From Town Halls to Westminster, We Need Proportional Representation

For the Green Party the maths is simple. Our more than 1.1million votes would, under a proportional system, have delivered 24 seats. Instead we got just one - the return of the brilliant MP for Brighton Pavilion, Caroline Lucas. In a multiparty democracy first-past-the-post, a failed system for decades, is clearly comprehensively out of date.

On Monday I joined Green Party deputy leader Amelia Womack and representatives from four other parties in presenting to David Cameron two petitions with more than 350,000 signatures calling for reform of the electoral system that caused the most disproportional result from a Westminster election ever.

For the Green Party the maths is simple. Our more than 1.1million votes would, under a proportional system, have delivered 24 seats. Instead we got just one - the return of the brilliant MP for Brighton Pavilion, Caroline Lucas.

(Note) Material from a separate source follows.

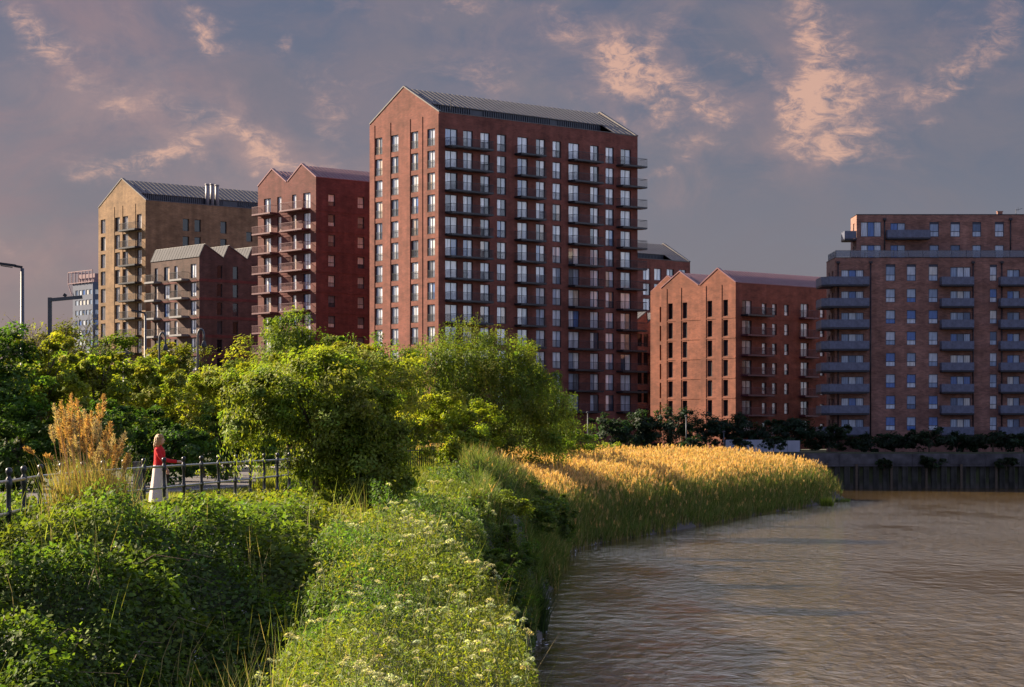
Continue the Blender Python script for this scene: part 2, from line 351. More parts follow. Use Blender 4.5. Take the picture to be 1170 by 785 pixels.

London would have three or four Green MPs - the number of Green Assembly members it could see next year, under the Additional Member System used for these proportional elections, which have never seen fewer than two Greens on the Assembly since its creation.

In a multiparty democracy first-past-the-post, a failed system for decades, is clearly comprehensively out of date.

Overall, in this election the Tories won just over one third of the vote, 37%, but more than half the seats. And that's without considering the fact that more than 30% of eligible people chose not to vote.

Our current government has the backing of less than a quarter of the electorate.

The problems with our political system go deeper than the electoral system, but certainly a significant number of those non-voters feel that, living in "safe seats", it's not worth their bother voting, and it is easy to understand their position.

Opponents of reform often claim that other systems are "too complex" for voters to understand, but Scottish, Welsh and London voters are managing perfectly well - and what could be simpler or clearer than a system where if you get 10% of the votes, you get 10% of the seats in parliament?

Vote for what you believe in, and get it: that's the system we need.

The focus yesterday, rightly, was on Westminster, where there's been no significant reform since women got the vote in 1918. It would be nice to make a national vow not to get to the centenary of that important event without real change.

But there's another issue, even more mathematically striking - local government elections. Their results from first-past-the-post can be even more divorced from the voters' wishes.

Take Bournemouth. Now I can only say congratulations to the local Green Party, which won its first-ever council seat (by a nerve-wrackingly narrow margin) after a recount.

But that one seat came from more than 25,000 votes, while elected Conservative councillors, an overwhelming majority, collected an average of fewer than 2,000 votes each.

That was in its way, however, a fairer result than last year in Hackney, where the Green Party won 20.5% of the vote, but no seats, while the Labour Party took 88% of seats from 58% of the vote.

And on Crewkerne (Somerset) town council, the Green Party's candidates won 31% of the votes, but no seats on the council. The Lib Dems hold 11 of the 12 seats.

By contrast, in Scotland, elections are held through the proportional Single Transferable Vote method - and deliver fair results.

Electoral reform can seem to be a rather technical subject, hardly a popular cause that is likely to get hundreds of thousands out on the streets, but it is clear that our current system is not working at Westminster nor local council level.

It's part of the reason why our politics is failing to deliver for the common good, with the largest parties focusing their attention and policies on swing voters in swing seats.

This is a campaign that needs to be high-profile, vocal, and led by civil society actors like the Electoral Reform Society and Unlock Democracy, with the backing of everyone who understands the need for real change in our failed political system.

It's not easy to see the exact route by which reform could be achieved - given we now have a majority Tory government in which a significant number of members enjoy the cushion of safe seats.

But it's a tiny majority of 12, likely to soon fall apart. The whole of Westminster is currently febrile and unstable - change must come, so it will come, and the more we keep up the pressure, the more likely it is to happen, and the more likely that it will produce a truly democratic outcome.